The Fundamental Message.../ Heroes...

hickengruendler hickengruendler at yahoo.de
Sat Sep 1 03:52:15 UTC 2007


No: HPFGUIDX 176516

 
> 
> Carol responds:
> 
> Goblins' rights aside, Griphook *is* wrong--as in mistaken--about 
the
> ownership of the Sword of Gryffindor. It was made by a long-dead
> goblin for Godric Gryffindor, who paid a large amount of gold for 
it.
> Griphook's wanting it back for the gobins in general makes no sense.
> What are they going to do with it, keep it in Gringotts? That won't
> work because it's enchanted to come out of the Sorting Hat for any
> Gryffindor who needs it. (Of course, in the two instances we've 
seen,
> the Sorting Hat *happened* to be right there, delivered by Fawkes in
> the one instance and summoned by Voldemort himself in the other.
> Complicated logistics, part of the "help will always come at 
Hogwarts
> to those who ask for it" idea, I suppose.)
> 
> At any rate, as I see it, goblin-made swords, armor, tiaras, etc., 
do
> belong to the wizards who paid for them, just as my car belongs to 
me
> and not to the Ford workers who manufactured it.
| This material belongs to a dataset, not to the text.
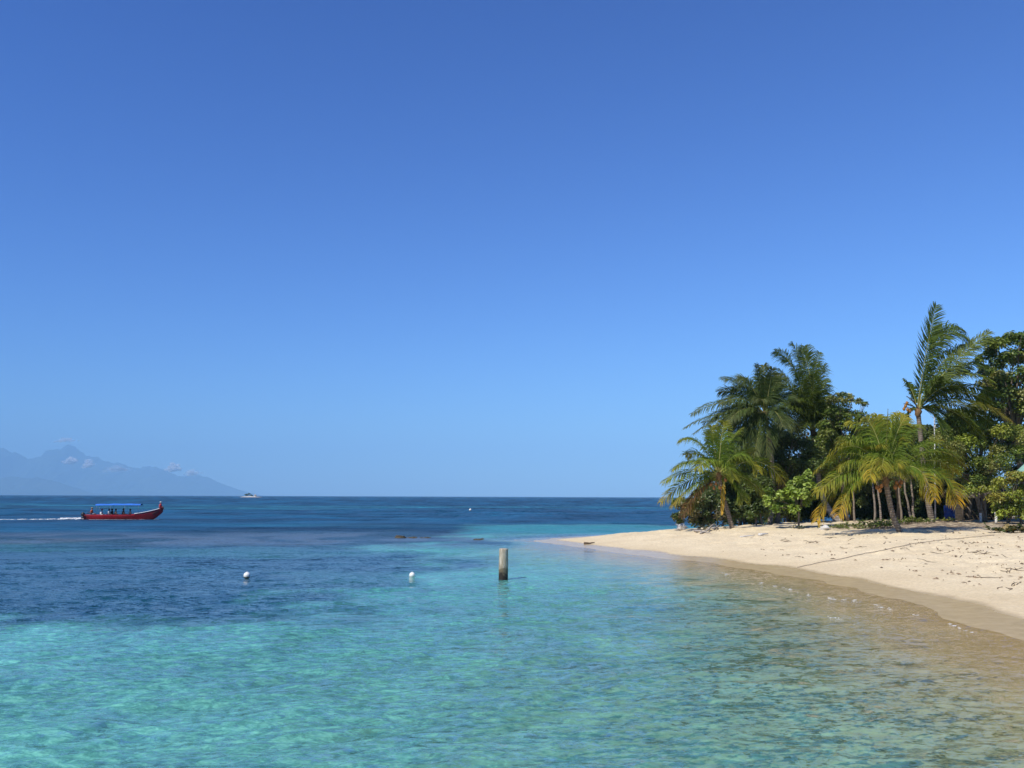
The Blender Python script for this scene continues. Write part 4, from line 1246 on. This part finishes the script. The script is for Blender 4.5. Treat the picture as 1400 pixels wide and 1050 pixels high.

It may be a "human"
> idea of ownership, but it makes much more sense than returning a 
sword
> or tiara or whatever to the goblin who made it on the death of the
> wizard who *bought*, not *leased* it. Should wands made by 
Ollivander
> return to him on the death of the wizard who made them? *He* doesn't
> expect that to happpen. Neither, IMO, should the goblins.
> 
> With regard to employment opportunities, the right to carry wand
> (which they don't need), and their right to live in peace, Griphook
> and the goblins have more legitimate grievances, but Griphook's idea
> that he was retrieving goblin property by seizing the Sword of
> Gryffindor (willed to Harry by DD, who was presumably its legitimate
> owner as headmaster of Hogwarts, and made available to Harry and Ron
> by another headmaster, Severus Snape, who makes sure that the sword 
is
> retrieved under circumstances involving valor and chivalry as 
required
> by its internal magic) is, IMO, just absurd. An artifact can't 
belong
> to a group. The only goblin with a hint of a legitimate claim would 
be
> a descendant of the original maker, and even then the descendant or
> heir of the original buyer would have a better claim. 
> 
> Carol, who does not consider her legally purchased copy of DH to
> belong to JK Rowling even though Rowling created it, property rights
> being different from copyright protection
>

Hickengruendler:

I completely agree with this. After reading this thread, I tried 
seeing it from the Goblins' point of view, but I simply can't. I 
admit that part of the reason might be, that the Wizard's idea of 
property in this case basically is the same as ours, and I'm sinply 
raised that way, but the Goblins' claim make no sense to me, 
particularly Griphook's. For me, it is as if some German had sold a 
car to an American some eighty years ago, and now I want to have the 
Oldtimer, because I'm a German as well. That's just odd.

Also, to me it just reads as if the Goblins want both, the gold and 
the valuable object, it was paid for, and that doesn't exactly endear 
me to them. I do see, that Griphook was simply raised with different 
values, but I simply cannot sympathise with him here.